Why do many families today struggle with adult children feeling as though their parents still run their life? And, why do so many parents of adult children believe their children cannot exist without their help and interference? Sometimes adult children welcome more parental influence, like helping with school loans, rent money, and childcare. They may lean on mom and dad for moral support, often telling their parents intimate details about their lives. Parents want to help their children and feel needed, so they overdo care for their grown children. However, this is the best predictor for raising entitled and codependent children. If you’re depending on your parents for money, emotional, and financial support, it’s tough to tell them you want them to stay out of your business. Unresolved feelings of resentment and irritation can bubble up on both ends unless families make a point of discussing boundaries.
In either situation, it’s important to advocate for yourself and be straight-forward. These suggestions can help you feel close to each other while maintaining privacy.
- Figure out where your boundaries are. Unfortunately, most boundaries aren’t noticed until you’re in the heat of the moment. You may find yourself full of rage when your adult child calls needing immediate financial help or you’re attending a family function and your parents bring up something private you shared. What irritates you or frustrates you when your parents bring it up? Are your parents allowed to show up unannounced? Are your grown children showing up at all hours of the night with their children for a sleepover? Writing down the irritations you feel helps you become more aware of how invasive you have become in your loved one’s life. Something as simple as calling your adult child or parent throughout the day may be an annoyance; they resent it but didn’t tell you. It’s important you are gentle but honest with your loved one.
- Clearly communicate boundaries and what should be confidential. When you want your parent’s advice, tell them up front you appreciate their advice but will also appreciate them letting go of the topic after they offer it. It demands trust on both sides. If your mom or dad always bring up your weight, tell them that’s hurtful and you’ll appreciate it if they respect you enough to let go and allow you to handle it. If you give your parent the key to your apartment, make sure they know when it’s okay to pop in. If you want them to call first, make that clear up front. Parents should respect their adult children’s property. Part of the reason parents cannot let go is they have to reestablish trust in their child. That means seeing their child as an adult and treating them as such. This will be much easier if the adult child acts like a responsible adult.

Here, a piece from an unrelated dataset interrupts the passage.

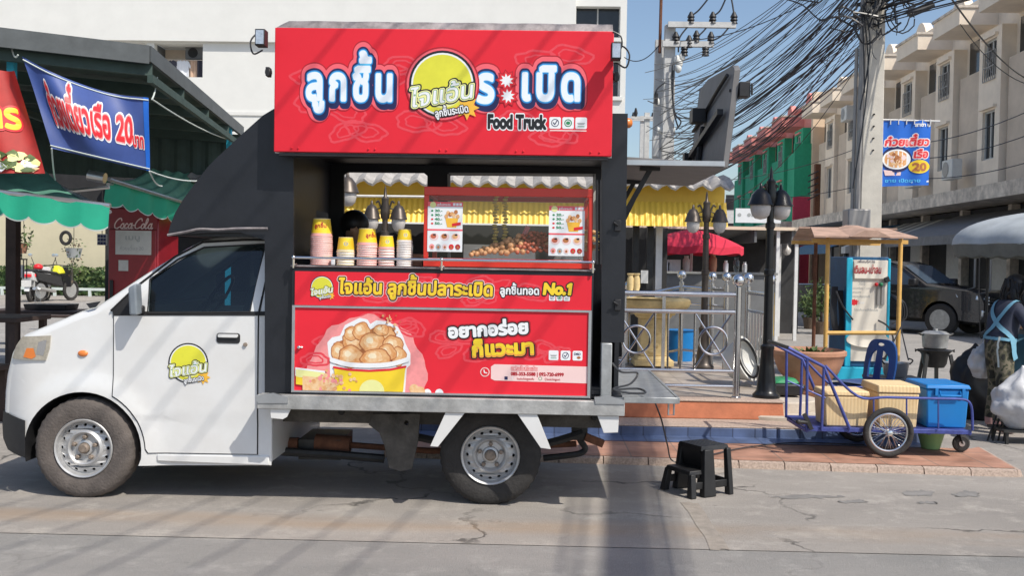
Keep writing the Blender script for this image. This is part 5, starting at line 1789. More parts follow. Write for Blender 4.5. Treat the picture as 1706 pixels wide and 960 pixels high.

- Stick to your boundaries but be willing to negotiate personal space. Establishing healthy boundaries is a work in progress for some families. That doesn’t mean it’s dysfunctional; it means you may have to tell your parents or child more than one time about the established boundary. Children who grow up in different cultures adhere to the rules of the culture; if those children move to the United States and want to be more like their friends, it may increase conflict in a home where there are blurred or weak boundaries. Part of being a healthy adult is owning your thoughts and actions. Being able to care and advocate for yourself is a sign of emotionally maturity. Reminding your parents that they did a good job raising you and being willing to negotiate helps ease their worry and trust you more.
Relationships aren’t static – they change and evolve. Families that can discuss tough issues, such as boundaries, without exploding or stonewalling are on the right path to respecting each other’s space and feeling more emotionally connected to each other.